Dataset entries:
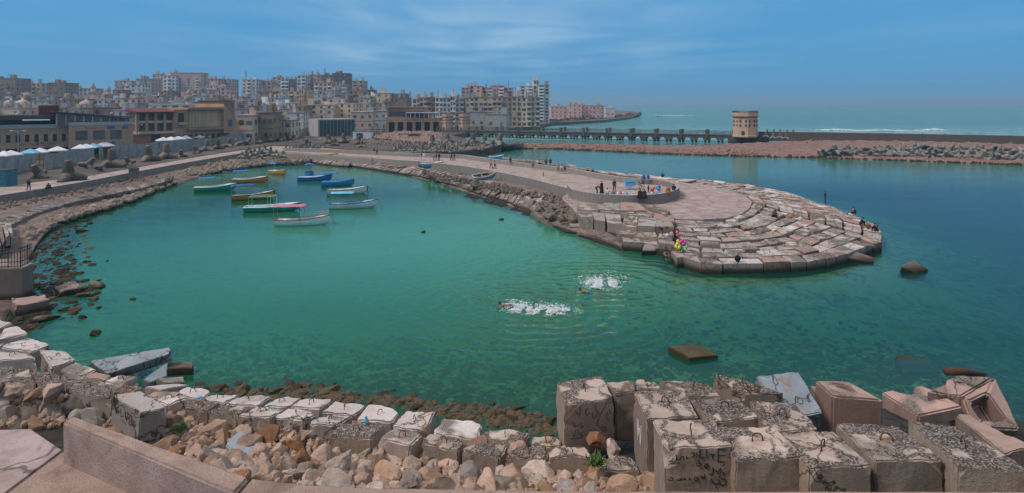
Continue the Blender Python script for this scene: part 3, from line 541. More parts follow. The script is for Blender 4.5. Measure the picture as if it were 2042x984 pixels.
# ------------------------------------------------------------------ concrete blocks
rng = random.Random(7)
def loop_mesh(r=.11, w=.016):
    pts = [(-r*1.1,0,-.05),(-r,0,r*.6)] + [(-r*math.cos(a), .02*math.sin(a*2), r*.6+r*math.sin(a)) for a in (.5,1.1,1.57,2.1,2.7)] + [(r,0,r*.6),(r*1.1,0,-.05)]
    return MB().tube(pts, w, 6).mesh('lifting_loop', M['rust'], True)
LOOP = loop_mesh(.12, .016); LOOPB = loop_mesh(.15, .020)
def quad_block(quad, drop, mat, name='concrete_block', bev=.06, jit=.02, loop=False, shrink=.0, fine=1, splay=.02, loopmesh=None, label=None, group=None, hole=None):
    q = [Vector(v) for v in quad]; c = sum(q, Vector()) / 4; q = [c + (v-c)*(1-shrink) for v in q]
    ar = sum((q[i].x*q[(i+1)%4].y - q[(i+1)%4].x*q[i].y) for i in range(4))
    if ar < 0: q = q[::-1]
    n = (q[2]-q[0]).cross(q[3]-q[1]).normalized()
    if n.z < 0: n = -n
    dn = (Vector((0,0,-1)) - n*.6).normalized() * drop
    base = c + dn; bot = [v + dn + Vector(((v-c).x*splay, (v-c).y*splay, 0)) for v in q]
    off = Vector((base.x, base.y, base.z))
    me = bpy.data.meshes.new(name); me.materials.append(M[mat] if isinstance(mat, str) else mat)
    bm = bmesh.new(); vt = [bm.verts.new(v-off) for v in q]; vb = [bm.verts.new(v-off) for v in bot]
    bm.faces.new(vt); bm.faces.new(vb[::-1])
    for i in range(4): bm.faces.new((vb[i], vb[(i+1)%4], vt[(i+1)%4], vt[i]))
    if fine:
        mn = min(e.calc_length() for e in bm.edges); bmesh.ops.bevel(bm, geom=list(bm.edges), offset=min(bev*.55, mn*.2), segments=2 if fine > 1 else 1, affect='EDGES')
        if fine > 1:
            bmesh.ops.triangulate(bm, faces=bm.faces)
            for _ in range(fine): bmesh.ops.subdivide_edges(bm, edges=[e for e in bm.edges if e.calc_length() > .55/(2**_)], cuts=1, use_grid_fill=False)
            bmesh.ops.triangulate(bm, faces=bm.faces)
        if fine > 2:
            cs = [(rng.choice(q) - off + Vector((rng.uniform(-.1,.1), rng.uniform(-.1,.1), rng.uniform(-.3, 0))), rng.uniform(.12, .34)) for _ in range(3)]
            for v in bm.verts:
                for cc, cr in cs:
                    dd = (v.co - cc).length
                    if dd < cr: v.co += (c - off - Vector((0, 0, drop*.4)) - v.co).normalized()*(cr - dd)*.6
        for v in bm.verts:
            w = v.co + off; v.co += Vector((noise.noise(w*1.9), noise.noise(w*1.9+Vector((9,0,0))), noise.noise(w*1.9+Vector((0,9,0)))))*jit*1.6 + Vector((noise.noise(w*7), noise.noise(w*7+Vector((5,0,0))), noise.noise(w*7+Vector((0,5,0)))))*jit*.9
    bmesh.ops.recalc_face_normals(bm, faces=bm.faces); bm.to_mesh(me); bm.free()
    if fine > 1:
        me.polygons.foreach_set('use_smooth', [True]*len(me.polygons)); me.set_sharp_from_angle(angle=R(21))
    o = link(name, me, loc=off); tag(o, label, name.replace('_', ' '), group)
    if loop:
        l = link('lifting_loop', loopmesh or LOOP, o, (c - off) + n*.0, None)
        l.rotation_mode = 'QUATERNION'; l.rotation_quaternion = n.to_track_quat('Z', 'Y') @ Matrix.Rotation(rng.uniform(0, 3.1), 3, 'Z').to_quaternion()
    return o
def ordn(n):
    w = ['', 'first', 'second', 'third', 'fourth', 'fifth', 'sixth', 'seventh', 'eighth', 'ninth', 'tenth', 'eleventh', 'twelfth']
    if n < len(w): return w[n]
    return '%d%s' % (n, 'th' if 10 <= n % 100 <= 20 else {1: 'st', 2: 'nd', 3: 'rd'}.get(n % 10, 'th'))
TONE = {'block': 'grey', 'block_near': 'worn grey', 'block_pale': 'pale', 'block_grit': 'dark gritty', 'block_red': 'reddish', 'block_blue': 'bluish', 'slab': 'brownish'}
def band(A, B, wid, drop, mats, where, group, gap=.03, jz=.12, loop=.6, fine=1, skip=0.0, frm='from the left', tilt=.05, kind='block'):
    """a row of blocks between two edge lines (A far side, B near side), each its own object"""
    L = (plen(A) + plen(B)) / 2; n = max(1, round(L / wid)); ts = [0.0]
    for i in range(n): ts.append(ts[-1] + rng.uniform(.78, 1.22))
    ts = [t / ts[-1] for t in ts]; out = []
    for i in range(n):
        if rng.random() < skip: continue
        s = .06 * rng.uniform(-1, 1) / n * 3
        q = [along(A, ts[i]+s), along(A, ts[i+1]+s), along(B, ts[i+1]), along(B, ts[i])]
        dz = rng.uniform(-jz, jz); c = sum(q, Vector())/4
        tx, ty = rng.uniform(-tilt, tilt), rng.uniform(-tilt, tilt)
        q = [v + Vector((rng.uniform(-.09,.09), rng.uniform(-.09,.09), dz + (v.x-c.x)*tx + (v.y-c.y)*ty)) for v in q]
        m = rng.choice(mats)
        lb = '%s %s, %s from left, %s' % (TONE[m], kind, ordn(i+1), where)
        out.append(quad_block(q, drop*rng.uniform(.9, 1.1), m, 'concrete_' + kind, bev=.07, jit=.035, loop=rng.random() < loop, shrink=gap, fine=fine, group=group, label=lb))
    return out
# --- pier tip: concentric rows between the apron and the water
GT = 'concrete blocks covering the pier tip'
OUT = [(1228,470),(1262,478),(1300,494),(1345,513),(1390,527),(1440,529),(1488,528),(1536,527),(1600,525),(1647,520),(1676,511),(1700,503),(1728,494),(1759,482),(1757,462),(1742,447),(1712,434),(1694,427),(1664,414),(1620,402),(1596,390),(1547,379),(1493,370),(1449,363),(1400,359),(1316,352),(1231,342),(1180,336)]
def sector(o_pts, i_pts, rows, zo, zi, wid, drop0, nm, mats, n=50):
    O = resample(curve([(x, y, zo) for x, y in o_pts]), n); I = resample(curve([(x, y, zi) for x, y in i_pts]), n)
    for r in range(rows):
        t0, t1 = r/rows, (r+1)/rows
        Bn = [a.lerp(b, t0) for a, b in zip(O, I)]; An = [a.lerp(b, t1-.01) for a, b in zip(O, I)]
        zr = lerp(zo, zi, (r+.5)/rows)
        band([Vector((p.x, p.y, zr)) for p in An], [Vector((p.x, p.y, zr)) for p in Bn], wid, drop0 if r == 0 else max(.7, zr+.1), mats, '%s row from the water, %s of pier tip' % (ordn(r+1), nm), GT, jz=.15 if r else .08, loop=.75 if nm != 'back' else .3, fine=1)
mt = ['block', 'block', 'block_pale', 'block', 'block_near', 'block_red']
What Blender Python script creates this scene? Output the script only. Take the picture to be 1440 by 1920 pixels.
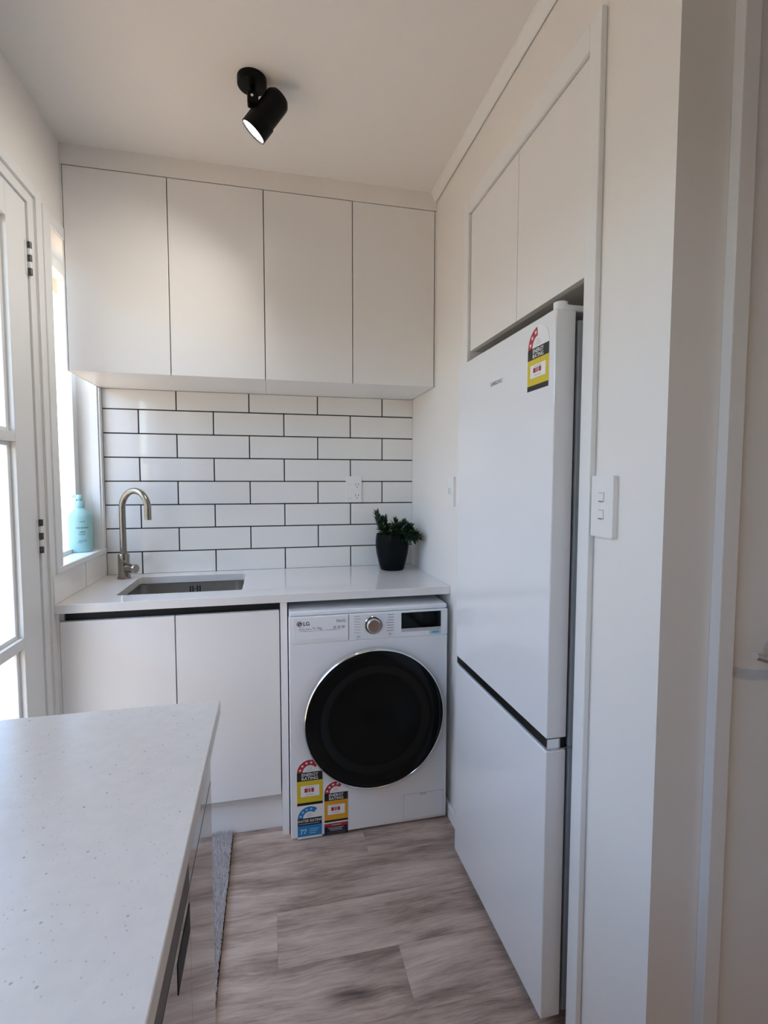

Exercise details:
Repeat the data exactly, without the pictures.

Full response:
Continue the Blender Python script for this scene: part 3, from line 541. More parts follow. The script is for Blender 4.5. Measure the picture as if it were 2042x984 pixels.
# ------------------------------------------------------------------ concrete blocks
rng = random.Random(7)
def loop_mesh(r=.11, w=.016):
    pts = [(-r*1.1,0,-.05),(-r,0,r*.6)] + [(-r*math.cos(a), .02*math.sin(a*2), r*.6+r*math.sin(a)) for a in (.5,1.1,1.57,2.1,2.7)] + [(r,0,r*.6),(r*1.1,0,-.05)]
    return MB().tube(pts, w, 6).mesh('lifting_loop', M['rust'], True)
LOOP = loop_mesh(.12, .016); LOOPB = loop_mesh(.15, .020)
def quad_block(quad, drop, mat, name='concrete_block', bev=.06, jit=.02, loop=False, shrink=.0, fine=1, splay=.02, loopmesh=None, label=None, group=None, hole=None):
    q = [Vector(v) for v in quad]; c = sum(q, Vector()) / 4; q = [c + (v-c)*(1-shrink) for v in q]
    ar = sum((q[i].x*q[(i+1)%4].y - q[(i+1)%4].x*q[i].y) for i in range(4))
    if ar < 0: q = q[::-1]
    n = (q[2]-q[0]).cross(q[3]-q[1]).normalized()
    if n.z < 0: n = -n
    dn = (Vector((0,0,-1)) - n*.6).normalized() * drop
    base = c + dn; bot = [v + dn + Vector(((v-c).x*splay, (v-c).y*splay, 0)) for v in q]
    off = Vector((base.x, base.y, base.z))
    me = bpy.data.meshes.new(name); me.materials.append(M[mat] if isinstance(mat, str) else mat)
    bm = bmesh.new(); vt = [bm.verts.new(v-off) for v in q]; vb = [bm.verts.new(v-off) for v in bot]
    bm.faces.new(vt); bm.faces.new(vb[::-1])
    for i in range(4): bm.faces.new((vb[i], vb[(i+1)%4], vt[(i+1)%4], vt[i]))
    if fine:
        mn = min(e.calc_length() for e in bm.edges); bmesh.ops.bevel(bm, geom=list(bm.edges), offset=min(bev*.55, mn*.2), segments=2 if fine > 1 else 1, affect='EDGES')
        if fine > 1:
            bmesh.ops.triangulate(bm, faces=bm.faces)
            for _ in range(fine): bmesh.ops.subdivide_edges(bm, edges=[e for e in bm.edges if e.calc_length() > .55/(2**_)], cuts=1, use_grid_fill=False)
            bmesh.ops.triangulate(bm, faces=bm.faces)
        if fine > 2:
            cs = [(rng.choice(q) - off + Vector((rng.uniform(-.1,.1), rng.uniform(-.1,.1), rng.uniform(-.3, 0))), rng.uniform(.12, .34)) for _ in range(3)]
            for v in bm.verts:
                for cc, cr in cs:
                    dd = (v.co - cc).length
                    if dd < cr: v.co += (c - off - Vector((0, 0, drop*.4)) - v.co).normalized()*(cr - dd)*.6
        for v in bm.verts:
            w = v.co + off; v.co += Vector((noise.noise(w*1.9), noise.noise(w*1.9+Vector((9,0,0))), noise.noise(w*1.9+Vector((0,9,0)))))*jit*1.6 + Vector((noise.noise(w*7), noise.noise(w*7+Vector((5,0,0))), noise.noise(w*7+Vector((0,5,0)))))*jit*.9
    bmesh.ops.recalc_face_normals(bm, faces=bm.faces); bm.to_mesh(me); bm.free()
    if fine > 1:
        me.polygons.foreach_set('use_smooth', [True]*len(me.polygons)); me.set_sharp_from_angle(angle=R(21))
    o = link(name, me, loc=off); tag(o, label, name.replace('_', ' '), group)
    if loop:
        l = link('lifting_loop', loopmesh or LOOP, o, (c - off) + n*.0, None)
        l.rotation_mode = 'QUATERNION'; l.rotation_quaternion = n.to_track_quat('Z', 'Y') @ Matrix.Rotation(rng.uniform(0, 3.1), 3, 'Z').to_quaternion()
    return o
def ordn(n):
    w = ['', 'first', 'second', 'third', 'fourth', 'fifth', 'sixth', 'seventh', 'eighth', 'ninth', 'tenth', 'eleventh', 'twelfth']
    if n < len(w): return w[n]
    return '%d%s' % (n, 'th' if 10 <= n % 100 <= 20 else {1: 'st', 2: 'nd', 3: 'rd'}.get(n % 10, 'th'))
TONE = {'block': 'grey', 'block_near': 'worn grey', 'block_pale': 'pale', 'block_grit': 'dark gritty', 'block_red': 'reddish', 'block_blue': 'bluish', 'slab': 'brownish'}
def band(A, B, wid, drop, mats, where, group, gap=.03, jz=.12, loop=.6, fine=1, skip=0.0, frm='from the left', tilt=.05, kind='block'):
    """a row of blocks between two edge lines (A far side, B near side), each its own object"""
    L = (plen(A) + plen(B)) / 2; n = max(1, round(L / wid)); ts = [0.0]
    for i in range(n): ts.append(ts[-1] + rng.uniform(.78, 1.22))
    ts = [t / ts[-1] for t in ts]; out = []
    for i in range(n):
        if rng.random() < skip: continue
        s = .06 * rng.uniform(-1, 1) / n * 3
        q = [along(A, ts[i]+s), along(A, ts[i+1]+s), along(B, ts[i+1]), along(B, ts[i])]
        dz = rng.uniform(-jz, jz); c = sum(q, Vector())/4
        tx, ty = rng.uniform(-tilt, tilt), rng.uniform(-tilt, tilt)
        q = [v + Vector((rng.uniform(-.09,.09), rng.uniform(-.09,.09), dz + (v.x-c.x)*tx + (v.y-c.y)*ty)) for v in q]
        m = rng.choice(mats)
        lb = '%s %s, %s from left, %s' % (TONE[m], kind, ordn(i+1), where)
        out.append(quad_block(q, drop*rng.uniform(.9, 1.1), m, 'concrete_' + kind, bev=.07, jit=.035, loop=rng.random() < loop, shrink=gap, fine=fine, group=group, label=lb))
    return out
# --- pier tip: concentric rows between the apron and the water
GT = 'concrete blocks covering the pier tip'
OUT = [(1228,470),(1262,478),(1300,494),(1345,513),(1390,527),(1440,529),(1488,528),(1536,527),(1600,525),(1647,520),(1676,511),(1700,503),(1728,494),(1759,482),(1757,462),(1742,447),(1712,434),(1694,427),(1664,414),(1620,402),(1596,390),(1547,379),(1493,370),(1449,363),(1400,359),(1316,352),(1231,342),(1180,336)]
def sector(o_pts, i_pts, rows, zo, zi, wid, drop0, nm, mats, n=50):
    O = resample(curve([(x, y, zo) for x, y in o_pts]), n); I = resample(curve([(x, y, zi) for x, y in i_pts]), n)
    for r in range(rows):
        t0, t1 = r/rows, (r+1)/rows
        Bn = [a.lerp(b, t0) for a, b in zip(O, I)]; An = [a.lerp(b, t1-.01) for a, b in zip(O, I)]
        zr = lerp(zo, zi, (r+.5)/rows)
        band([Vector((p.x, p.y, zr)) for p in An], [Vector((p.x, p.y, zr)) for p in Bn], wid, drop0 if r == 0 else max(.7, zr+.1), mats, '%s row from the water, %s of pier tip' % (ordn(r+1), nm), GT, jz=.15 if r else .08, loop=.75 if nm != 'back' else .3, fine=1)
mt = ['block', 'block', 'block_pale', 'block', 'block_near', 'block_red']
What Blender Python script creates this scene? Output the script only. Take the picture to be 1440 by 1920 pixels.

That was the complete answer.